Good Decision Making Requires Good Data

If you begin with bad data, you won’t make the best decision.


6 min read

Opinions expressed by Entrepreneur contributors are their own.


Over the years, I have become a “data hound” looking for every morsel of wisdom I can ge to help me make smarter decisions. The good news here: accurate data is king. You can’t effectively manage your business without accurate data. Getting it is not always easy but without it you risk making the wrong business decisions — hurting your business when you thought you were helping it. Allow me to explain.

Managing a sales pipeline.

In B2B businesses with long sales cycle the only way to assess the effectiveness of your sales team and predict future revenue is based on data your sales team enters into your CRM. Watch if a salesperson’s number of accounts is growing, how those leads are working their way through the sales funnel and total dollar value of the pipeline being managed.

But, think about what I just said: you are evaluating the success of your sales team based on the data they are entering (or not entering) in the CRM system. That creates multiple problems. I have seen situations where salespeople enter false information to look more successful to save their jobs. More generally, there is plenty of room for error any time you rely on humans for data.

For example, did the salesperson remember to enter a new lead into the CRM? Did they remember to update the status of a lead (e.g., from active to dead)? Did they update the dollar value of that lead from $20,000 to $10,000 after they learned the client didn’t need as many products as they first thought? Did they update the expected close date from April to June, after they learned the project has been delayed?

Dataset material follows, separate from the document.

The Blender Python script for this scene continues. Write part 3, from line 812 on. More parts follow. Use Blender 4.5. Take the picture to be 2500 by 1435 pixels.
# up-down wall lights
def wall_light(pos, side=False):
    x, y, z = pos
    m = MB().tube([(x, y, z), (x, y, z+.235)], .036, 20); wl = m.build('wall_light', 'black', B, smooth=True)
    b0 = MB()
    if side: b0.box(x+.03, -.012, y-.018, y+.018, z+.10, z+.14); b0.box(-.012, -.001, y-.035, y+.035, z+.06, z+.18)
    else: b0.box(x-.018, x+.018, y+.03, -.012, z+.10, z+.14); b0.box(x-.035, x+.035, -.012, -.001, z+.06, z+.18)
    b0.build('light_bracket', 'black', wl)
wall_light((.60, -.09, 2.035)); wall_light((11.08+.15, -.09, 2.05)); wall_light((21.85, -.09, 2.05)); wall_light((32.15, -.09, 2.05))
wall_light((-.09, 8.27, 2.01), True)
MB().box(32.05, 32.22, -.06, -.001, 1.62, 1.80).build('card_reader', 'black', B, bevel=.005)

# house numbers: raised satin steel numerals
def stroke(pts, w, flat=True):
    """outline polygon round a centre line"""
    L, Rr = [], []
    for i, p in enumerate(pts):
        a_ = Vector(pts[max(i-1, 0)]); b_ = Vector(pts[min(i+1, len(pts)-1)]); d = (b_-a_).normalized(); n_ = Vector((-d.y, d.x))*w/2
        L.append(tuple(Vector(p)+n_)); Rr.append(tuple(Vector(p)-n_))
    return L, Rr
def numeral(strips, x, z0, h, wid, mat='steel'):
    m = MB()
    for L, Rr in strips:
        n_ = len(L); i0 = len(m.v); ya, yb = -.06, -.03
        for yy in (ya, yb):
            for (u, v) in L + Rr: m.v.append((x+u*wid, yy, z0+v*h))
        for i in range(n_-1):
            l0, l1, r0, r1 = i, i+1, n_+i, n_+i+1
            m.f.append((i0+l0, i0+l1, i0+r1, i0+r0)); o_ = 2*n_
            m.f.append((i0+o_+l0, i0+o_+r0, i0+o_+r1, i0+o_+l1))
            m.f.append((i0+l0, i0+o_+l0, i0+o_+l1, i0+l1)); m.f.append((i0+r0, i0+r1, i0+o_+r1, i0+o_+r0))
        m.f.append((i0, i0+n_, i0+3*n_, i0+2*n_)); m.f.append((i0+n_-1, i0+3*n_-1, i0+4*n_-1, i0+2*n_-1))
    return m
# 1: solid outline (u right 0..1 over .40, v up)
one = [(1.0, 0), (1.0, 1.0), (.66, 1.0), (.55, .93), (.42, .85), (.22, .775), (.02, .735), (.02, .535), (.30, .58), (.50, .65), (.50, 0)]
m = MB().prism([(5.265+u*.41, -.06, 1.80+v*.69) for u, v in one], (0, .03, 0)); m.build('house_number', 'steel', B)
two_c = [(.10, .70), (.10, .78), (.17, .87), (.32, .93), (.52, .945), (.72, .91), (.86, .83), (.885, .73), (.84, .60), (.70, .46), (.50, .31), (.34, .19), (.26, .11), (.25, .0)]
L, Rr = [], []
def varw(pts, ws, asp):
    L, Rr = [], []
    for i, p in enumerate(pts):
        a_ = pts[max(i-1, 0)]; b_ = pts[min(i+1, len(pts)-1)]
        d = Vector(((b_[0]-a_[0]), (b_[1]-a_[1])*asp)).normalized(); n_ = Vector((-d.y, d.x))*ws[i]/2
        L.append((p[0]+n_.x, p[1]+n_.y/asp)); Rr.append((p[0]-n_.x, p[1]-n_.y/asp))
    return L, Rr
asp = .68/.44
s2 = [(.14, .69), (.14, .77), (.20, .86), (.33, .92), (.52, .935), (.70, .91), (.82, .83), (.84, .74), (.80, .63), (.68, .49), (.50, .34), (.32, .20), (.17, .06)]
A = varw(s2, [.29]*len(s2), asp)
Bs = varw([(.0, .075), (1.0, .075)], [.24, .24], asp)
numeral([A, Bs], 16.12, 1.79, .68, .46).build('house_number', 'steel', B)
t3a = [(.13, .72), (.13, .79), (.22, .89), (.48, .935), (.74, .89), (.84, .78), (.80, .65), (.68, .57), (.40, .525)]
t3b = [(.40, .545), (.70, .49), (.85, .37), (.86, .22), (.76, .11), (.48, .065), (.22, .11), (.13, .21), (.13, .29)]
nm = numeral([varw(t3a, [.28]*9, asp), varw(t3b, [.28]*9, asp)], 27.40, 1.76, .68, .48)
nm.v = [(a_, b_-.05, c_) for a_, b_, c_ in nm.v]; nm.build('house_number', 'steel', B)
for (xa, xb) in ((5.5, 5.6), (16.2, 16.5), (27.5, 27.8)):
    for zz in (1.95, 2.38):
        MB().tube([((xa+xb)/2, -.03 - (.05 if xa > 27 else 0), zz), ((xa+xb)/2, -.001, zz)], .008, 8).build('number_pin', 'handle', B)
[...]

You get the point. Most businesses are making mission critical decisions based on future expected revenues from this data. More often than not, the data is not very accurate, updated or reliable.

If your CRM suggests you are working with more than $1,000,000 of potential leads, and your normal conversion rate is 20 percent, you would think there is a reasonable chance to close $200,000 in sales. That’s money you count on to run the business, pay your bills and meet payroll. Bad data could put you in an illiquid position, unless you have a cash reserve cover the $200,000 that didn’t show up as predicted.

You need to scrub the data when managing a sales pipelines. Every week, remind your salespeople to update their data. In your one-on-one meetings with the team, talk through their list, line by line, to ensure what the system data is telling you is reality. Where you can, build automated systems that update data for any actions made (e.g., as new email leads come into business, they automatically get entered in CRM). This includes building in automated tasks and reminders to make sure the leads are moving forward and the salespeople are getting system-triggered actions they need to take for each lead.

Most good CRMs or sales enablement tools can help you here.

Related: 4 Tips to Move Prospects Through Your Sales Pipeline Faster

Managing marketing spend.

The quality of your marketing efforts depends on the quality of the data being managed and studied. Typically, there are two problems. First, is your marketing team managing towards the right data metrics in the first place. Second, is credit being given to the marketing channel that actually drove the lead? In a multi-device world it’s not easy to get proper attribution.

Recently we hired an ad agency to manage our paid search campaign. We told them the key metric to drive was immediate return on ad spend (ROAS), defined as clearly attributed revenues from the campaign divided by marketing cost of campaign. A strange thing started to happen in our business: our low ticket, online ecommerce transactions started to take off, but our desired high ticket, offline B2B transactions were not growing at all. By telling our agency to focus on “immediate” ROAS, the only way they could hit the desired target was by focusing on smaller orders that were immediately ready to book online. That excluded the desired longer sales cycle leads we really wanted to be growing.

So, after six months of these learnings, we switched directions. We told the agency immediate ROAS was no longer the goal. We would be happy waiting until the end of our three-month sales cycle before studying our ROAS. We switched the key metric to immediate B2B leads from the marketing effort. As soon as we made that change our quick, low ticket sales fell back to normal levels but our desired B2B leads rose to record highs. We were thrilled, thinking we had finally “cracked the code” to scaling our business.

But, did we? We did a retroactive cohort analysis of all B2B leads that came into the business over our normal three month booking window. What we learned was concerning: the B2B leads were coming into the business in record numbers, but were converting into sales at levels far lower than our typical conversion rates. After researching this further with our sales team we learned the leads coming in were very price sensitive. They were shopping many websites for the lowest price and often needed last-minute deliveries that were impossible to fulfill in time.

So, now we are back to the drawing board, trying to figure out the right metric to find leads we can actually work with and properly attribute the leads so we are not missing anything important. We also want to be careful not to “throw the baby out with the bath water”. Maybe the marketing agency is actually doing a great job and something operational is getting in the way of sales converting. Time will tell.

Related: 5 Stupid Phone Mistakes Ruining Your Sales Pipeline

These are examples in sales and marketing but I easily could have given you data-driven examples from operations, finance, human resources or technology. You are living in a world where accurate data is king. Be sure your business is driven by the metrics that are the most important and reliable for predicting and driving desired outcomes. The data is only as good as the effort you put into it.